E para não fugir à tradição: Um abraço de vida nova, minhas flores de bolinhas. 8)

7 comentários:

Edu disse...

É impressionante como vc consegue traduzir tudo em palavras, Nanael.

Lindo texto.

E espero que elas leiam isso também.

Frank disse...

Minino, DEU NA MINHA CARA!!!!!!

Gente do céu! A gente completando um ano e as outras lá fechando o blog...

Que horror, e eu nem preparei nada em especial pra elas... Adorava aquele blog!

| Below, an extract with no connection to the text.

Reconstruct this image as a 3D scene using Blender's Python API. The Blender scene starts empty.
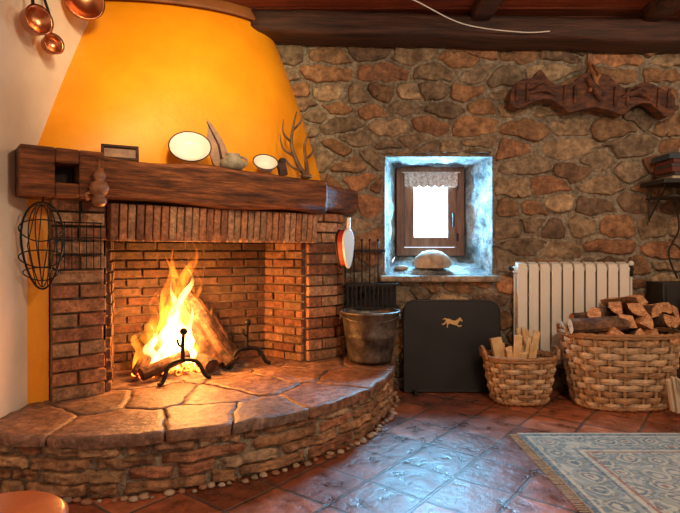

Tô me sentindo tipo quando cancelaram a coluna delas na revista Época, só que agora é pior...

Afff

Lisi disse...

Nana, perfeito. Amei cada palavra, traduziu o pensamento de muitos foristas. Senti um alívio por ver expressas muitas coisas q nao conseguiria falar. Tomara mesmo que elas leiam.

Nanael Soubaim disse...

Na realidade, também sou contra o fechamento, mas isto é uma decisão delas. Gostaria mesmo é que os foristas mais chorões lessem o texto.

mihuda disse...

Hoje eh minha vez de elogiar! Nanael, o sr. conseguiu o que a Clara e os recados tristes de foristas nao conseguiram, me fez segurar as lagrimas, ja que estou no trabalho e teoricamente nao teria razao de chorar em meio a resenhas de bandas independentes... a nao ser que me depare com uma mto ruim!
Bom, assim como vc - mas beeemmm distantes das meninas - sentia o fim chegando e, tambem como vc, nao gostaria que chegasse.
Mas como vc falou, a vida eh que manda em nos, certo?
Adorei sua homenagem a elas, acho justa e lindamente colocada. Tentei fazer algo bonito assim, mas seu texto "venceu" de longe!
beijinhos

Anônimo disse...

Belíssimo texto Nanael.

Como passei semanas longe de qualquer pc com internet, ao ver essa semana essa terrível notícia fiquei pasma! Foi horrível ver um site que sempre me deixava com uma sensação megaultraagradável de ter lido algo realmente bom vai acabar...

=(

Luna disse...

Creio que ninguém precisa dizer mais nada, Nanis.